Ignoring future earnings and contributions produces meaningless numbers.

In my view, one of the best things to come out of the SECURE Act of 2019 is the requirement that plan sponsors “give savers a realistic illustration of how much monthly retirement income they could expect to purchase with their account balance.”  

Shifting the focus from 401(k) balances to monthly income could provide participants with a much better sense of the portion of required expenses that their 401(k) accumulations can cover once they stop working.  The hope is also that if they see the connection between saving and income in retirement, people might make better saving decisions. 

Indeed, a 2013 study published by the Center for Retirement Research reported on a field experiment that tested the effect of retirement income projections on saving decisions, involving 17,000 employees at the University of Wisconsin.  The study showed that providing individuals with retirement income projections, along with related material on retirement planning, modestly increased saving at very low cost. 

On August 18, 2020, the Department of Labor released an interim final rule on the mechanics of moving from balances to lifetime income.  The publication of the rule in the Federal Register on September 18 triggered a 60-day comment period. While such translating of account balances to lifetime income is harder than it sounds, the DOL seems to have punted on this one.  The agency could provide more helpful information.   

The concept of lifetime income illustrations is not new.  In 2013, the DOL solicited comments on a possible requirement to include lifetime income measures in participant benefit statements.

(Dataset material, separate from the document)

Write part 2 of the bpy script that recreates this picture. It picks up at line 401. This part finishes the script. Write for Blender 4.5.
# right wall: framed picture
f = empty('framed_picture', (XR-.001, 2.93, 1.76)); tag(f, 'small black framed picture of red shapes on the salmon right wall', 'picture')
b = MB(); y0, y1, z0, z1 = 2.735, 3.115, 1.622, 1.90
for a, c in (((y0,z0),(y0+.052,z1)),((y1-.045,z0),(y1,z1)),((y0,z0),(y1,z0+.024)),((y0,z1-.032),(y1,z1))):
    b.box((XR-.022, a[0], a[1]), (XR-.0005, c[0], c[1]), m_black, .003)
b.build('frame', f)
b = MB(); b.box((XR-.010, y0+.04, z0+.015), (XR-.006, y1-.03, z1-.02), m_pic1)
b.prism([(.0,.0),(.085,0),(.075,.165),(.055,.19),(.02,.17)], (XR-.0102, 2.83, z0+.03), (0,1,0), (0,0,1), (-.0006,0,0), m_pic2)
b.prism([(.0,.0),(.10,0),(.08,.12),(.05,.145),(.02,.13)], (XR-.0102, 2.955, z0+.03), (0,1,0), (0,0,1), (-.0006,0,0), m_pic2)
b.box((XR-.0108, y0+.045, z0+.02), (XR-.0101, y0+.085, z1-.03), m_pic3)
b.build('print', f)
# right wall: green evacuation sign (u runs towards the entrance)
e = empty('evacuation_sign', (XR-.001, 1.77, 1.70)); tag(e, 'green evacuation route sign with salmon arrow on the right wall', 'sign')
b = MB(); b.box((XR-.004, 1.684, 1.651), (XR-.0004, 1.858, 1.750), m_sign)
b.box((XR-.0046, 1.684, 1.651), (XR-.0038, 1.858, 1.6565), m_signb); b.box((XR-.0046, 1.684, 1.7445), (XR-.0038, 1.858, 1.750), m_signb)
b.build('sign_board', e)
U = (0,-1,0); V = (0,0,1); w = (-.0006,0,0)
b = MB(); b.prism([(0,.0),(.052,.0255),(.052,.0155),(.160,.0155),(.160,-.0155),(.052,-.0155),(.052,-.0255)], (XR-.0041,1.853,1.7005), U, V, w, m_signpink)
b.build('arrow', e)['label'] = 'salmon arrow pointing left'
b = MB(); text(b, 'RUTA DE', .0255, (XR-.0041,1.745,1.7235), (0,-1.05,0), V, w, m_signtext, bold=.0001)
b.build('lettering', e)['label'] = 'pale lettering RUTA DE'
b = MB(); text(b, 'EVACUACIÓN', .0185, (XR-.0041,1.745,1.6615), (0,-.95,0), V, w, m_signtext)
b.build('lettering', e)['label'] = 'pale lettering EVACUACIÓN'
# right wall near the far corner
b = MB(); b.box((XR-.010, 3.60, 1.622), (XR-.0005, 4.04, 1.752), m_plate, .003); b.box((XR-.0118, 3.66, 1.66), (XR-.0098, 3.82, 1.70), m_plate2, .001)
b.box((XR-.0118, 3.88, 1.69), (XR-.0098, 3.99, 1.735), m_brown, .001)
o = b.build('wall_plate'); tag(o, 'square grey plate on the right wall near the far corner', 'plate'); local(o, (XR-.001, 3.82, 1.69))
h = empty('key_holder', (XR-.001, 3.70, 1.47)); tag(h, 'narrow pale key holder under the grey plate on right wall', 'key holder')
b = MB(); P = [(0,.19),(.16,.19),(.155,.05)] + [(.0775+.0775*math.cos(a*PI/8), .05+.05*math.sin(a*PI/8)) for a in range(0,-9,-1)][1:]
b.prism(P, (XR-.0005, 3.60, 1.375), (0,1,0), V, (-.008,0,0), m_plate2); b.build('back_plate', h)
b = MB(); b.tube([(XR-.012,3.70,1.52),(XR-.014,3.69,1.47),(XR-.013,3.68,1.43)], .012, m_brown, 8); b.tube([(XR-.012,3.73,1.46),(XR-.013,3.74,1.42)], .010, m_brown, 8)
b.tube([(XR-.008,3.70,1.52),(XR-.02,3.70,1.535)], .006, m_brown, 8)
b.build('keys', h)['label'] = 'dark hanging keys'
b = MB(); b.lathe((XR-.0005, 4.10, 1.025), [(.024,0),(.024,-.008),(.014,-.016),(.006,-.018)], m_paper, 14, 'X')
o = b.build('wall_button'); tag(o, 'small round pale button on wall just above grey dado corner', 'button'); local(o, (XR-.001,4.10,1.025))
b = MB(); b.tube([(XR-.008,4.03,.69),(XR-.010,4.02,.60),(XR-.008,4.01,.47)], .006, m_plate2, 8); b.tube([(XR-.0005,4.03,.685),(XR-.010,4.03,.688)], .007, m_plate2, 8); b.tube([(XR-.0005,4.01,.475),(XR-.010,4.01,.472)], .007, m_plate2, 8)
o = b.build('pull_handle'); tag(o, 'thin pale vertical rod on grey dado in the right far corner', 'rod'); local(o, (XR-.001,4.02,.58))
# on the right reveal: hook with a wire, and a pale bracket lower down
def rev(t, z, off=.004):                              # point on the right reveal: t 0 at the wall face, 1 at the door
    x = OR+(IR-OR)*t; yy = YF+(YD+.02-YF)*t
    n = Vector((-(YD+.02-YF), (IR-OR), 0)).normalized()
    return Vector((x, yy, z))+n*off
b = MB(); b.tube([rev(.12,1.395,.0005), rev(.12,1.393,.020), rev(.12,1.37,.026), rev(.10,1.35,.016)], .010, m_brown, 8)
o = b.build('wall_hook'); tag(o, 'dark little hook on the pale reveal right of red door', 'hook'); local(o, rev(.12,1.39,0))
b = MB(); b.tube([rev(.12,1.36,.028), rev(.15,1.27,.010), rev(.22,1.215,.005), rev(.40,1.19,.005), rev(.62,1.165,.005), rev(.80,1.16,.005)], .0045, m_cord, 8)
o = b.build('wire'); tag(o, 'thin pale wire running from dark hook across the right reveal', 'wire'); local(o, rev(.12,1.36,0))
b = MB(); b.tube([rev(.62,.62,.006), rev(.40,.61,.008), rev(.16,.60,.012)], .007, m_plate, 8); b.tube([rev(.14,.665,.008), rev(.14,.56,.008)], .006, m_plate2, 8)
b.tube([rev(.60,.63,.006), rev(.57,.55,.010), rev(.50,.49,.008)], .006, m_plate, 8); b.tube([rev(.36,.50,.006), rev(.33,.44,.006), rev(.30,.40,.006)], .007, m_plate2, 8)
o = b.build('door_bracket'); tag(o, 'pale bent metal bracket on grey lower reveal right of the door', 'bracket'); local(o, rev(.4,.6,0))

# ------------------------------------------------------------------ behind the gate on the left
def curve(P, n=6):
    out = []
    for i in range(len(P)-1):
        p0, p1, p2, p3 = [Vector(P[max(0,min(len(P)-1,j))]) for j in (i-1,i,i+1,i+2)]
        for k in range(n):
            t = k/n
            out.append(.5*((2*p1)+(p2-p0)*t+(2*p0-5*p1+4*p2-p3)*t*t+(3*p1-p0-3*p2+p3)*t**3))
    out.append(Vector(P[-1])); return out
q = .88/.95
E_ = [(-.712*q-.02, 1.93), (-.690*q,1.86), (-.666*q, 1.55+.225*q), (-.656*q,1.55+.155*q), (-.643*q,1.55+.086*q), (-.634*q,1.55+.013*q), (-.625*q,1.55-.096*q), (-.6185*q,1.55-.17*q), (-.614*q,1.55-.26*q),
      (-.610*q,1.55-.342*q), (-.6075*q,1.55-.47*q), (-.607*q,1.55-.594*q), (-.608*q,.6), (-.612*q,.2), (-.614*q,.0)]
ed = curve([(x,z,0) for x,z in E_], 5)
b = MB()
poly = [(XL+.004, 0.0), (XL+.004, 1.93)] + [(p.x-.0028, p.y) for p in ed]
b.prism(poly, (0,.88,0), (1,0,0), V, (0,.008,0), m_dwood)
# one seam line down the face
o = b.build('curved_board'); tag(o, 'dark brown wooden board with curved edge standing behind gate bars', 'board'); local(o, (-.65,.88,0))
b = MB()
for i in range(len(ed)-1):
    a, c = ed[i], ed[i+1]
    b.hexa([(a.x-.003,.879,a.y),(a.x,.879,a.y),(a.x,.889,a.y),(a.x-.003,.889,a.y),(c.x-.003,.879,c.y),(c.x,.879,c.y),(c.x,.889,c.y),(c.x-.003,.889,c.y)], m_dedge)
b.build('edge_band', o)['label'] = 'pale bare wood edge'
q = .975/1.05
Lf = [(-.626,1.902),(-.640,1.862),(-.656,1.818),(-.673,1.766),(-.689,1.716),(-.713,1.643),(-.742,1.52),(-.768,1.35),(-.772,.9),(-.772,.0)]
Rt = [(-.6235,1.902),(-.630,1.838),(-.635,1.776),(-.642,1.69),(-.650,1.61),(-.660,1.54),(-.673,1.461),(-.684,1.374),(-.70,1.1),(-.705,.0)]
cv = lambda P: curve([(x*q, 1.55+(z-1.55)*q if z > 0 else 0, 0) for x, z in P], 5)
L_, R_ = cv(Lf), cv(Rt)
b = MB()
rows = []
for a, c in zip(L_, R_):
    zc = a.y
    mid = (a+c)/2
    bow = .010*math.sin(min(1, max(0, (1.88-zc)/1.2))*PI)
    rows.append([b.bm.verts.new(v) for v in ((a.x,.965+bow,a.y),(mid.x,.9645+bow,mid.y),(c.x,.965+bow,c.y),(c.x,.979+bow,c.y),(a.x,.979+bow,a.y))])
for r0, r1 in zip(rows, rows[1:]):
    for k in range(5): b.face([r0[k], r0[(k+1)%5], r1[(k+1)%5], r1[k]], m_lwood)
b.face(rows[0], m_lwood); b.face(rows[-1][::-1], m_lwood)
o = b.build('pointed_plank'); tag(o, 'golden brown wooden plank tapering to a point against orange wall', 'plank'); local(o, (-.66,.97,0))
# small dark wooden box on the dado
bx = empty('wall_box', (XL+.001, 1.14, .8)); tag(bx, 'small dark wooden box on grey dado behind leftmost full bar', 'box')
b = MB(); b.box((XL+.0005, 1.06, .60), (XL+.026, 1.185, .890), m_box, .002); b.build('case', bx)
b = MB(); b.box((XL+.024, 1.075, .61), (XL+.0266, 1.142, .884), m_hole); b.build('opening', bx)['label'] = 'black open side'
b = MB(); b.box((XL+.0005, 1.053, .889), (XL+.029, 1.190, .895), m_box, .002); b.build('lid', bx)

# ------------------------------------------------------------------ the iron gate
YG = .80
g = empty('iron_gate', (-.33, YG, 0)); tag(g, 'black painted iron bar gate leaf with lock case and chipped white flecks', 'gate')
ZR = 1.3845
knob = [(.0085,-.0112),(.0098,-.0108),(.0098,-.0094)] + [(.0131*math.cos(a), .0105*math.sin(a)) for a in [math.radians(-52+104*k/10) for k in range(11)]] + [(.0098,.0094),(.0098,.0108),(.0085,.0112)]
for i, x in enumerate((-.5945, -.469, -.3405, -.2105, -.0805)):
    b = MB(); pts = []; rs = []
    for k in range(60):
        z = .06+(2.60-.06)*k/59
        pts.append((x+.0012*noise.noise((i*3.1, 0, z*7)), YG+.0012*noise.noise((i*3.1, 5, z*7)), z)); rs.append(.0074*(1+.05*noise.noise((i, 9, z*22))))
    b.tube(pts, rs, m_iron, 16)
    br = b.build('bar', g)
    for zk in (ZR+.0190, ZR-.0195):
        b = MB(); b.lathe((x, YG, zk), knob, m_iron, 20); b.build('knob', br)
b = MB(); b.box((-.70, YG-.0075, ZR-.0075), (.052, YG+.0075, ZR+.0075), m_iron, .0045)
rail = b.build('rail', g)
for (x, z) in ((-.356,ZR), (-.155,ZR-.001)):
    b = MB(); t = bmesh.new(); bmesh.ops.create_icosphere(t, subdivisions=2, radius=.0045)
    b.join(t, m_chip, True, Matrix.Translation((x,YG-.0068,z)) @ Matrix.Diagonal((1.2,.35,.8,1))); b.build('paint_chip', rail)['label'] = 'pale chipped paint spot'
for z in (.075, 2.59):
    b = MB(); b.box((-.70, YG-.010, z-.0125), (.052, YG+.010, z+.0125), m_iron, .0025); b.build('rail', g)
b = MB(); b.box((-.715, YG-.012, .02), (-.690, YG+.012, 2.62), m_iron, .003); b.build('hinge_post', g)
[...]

The DOL proposed two projections.  The first was the income that participants’ current account balances would provide if they were now at the normal retirement age.  The second is the income they would receive at retirement assuming their current balance would grow with future contributions and investment returns.  In terms of withdrawals, the proposal assumed that participants use their money to buy an actuarially fair annuity – that is, an annuity priced for the average individual (as opposed to those whose parents died in their 90s) and without marketing and administrative costs.   

The 2020 proposed rule would provide an illustration only for current balances, and not offer an estimate that incorporates future earnings or contributions.  That is, the lifetime income illustration would be based on the current value of a participant’s account; assumes that payments start immediately (even though a participant may not be close to retirement age); and assumes the participant has reached at least age 67.  The results would be expressed as both a lifetime stream of payments to the participant and a lifetime stream of payments for the joint lives of the participant and a spouse. 

Apparently the DOL wanted to avoid the difficulty of establishing assumptions or defaults for rates of future contributions and investment earnings (or, perhaps, requiring plans to show multiple lifetime income illustrations), so the agency opted for a simpler approach of assuming no future contributions or investment earnings.  The problem is that resulting illustrations are unlikely to be useful to participants who are not on the verge of retirement.    

The DOL knows it was punting.  In the preamble, the agency noted that many plans and recordkeepers currently make lifetime income calculators available that are more “interactive, stochastic, and tailored to the individual plan and plan participant,” and the DOL “encourages the continuation of these practices.”

One might say that precise calculations of future lifetime income are too difficult, so any information would be misleading.  However, such a dismissal would be a mistake.  While any calculation involves a number of assumptions, a sensible estimate is better than a meaningless number.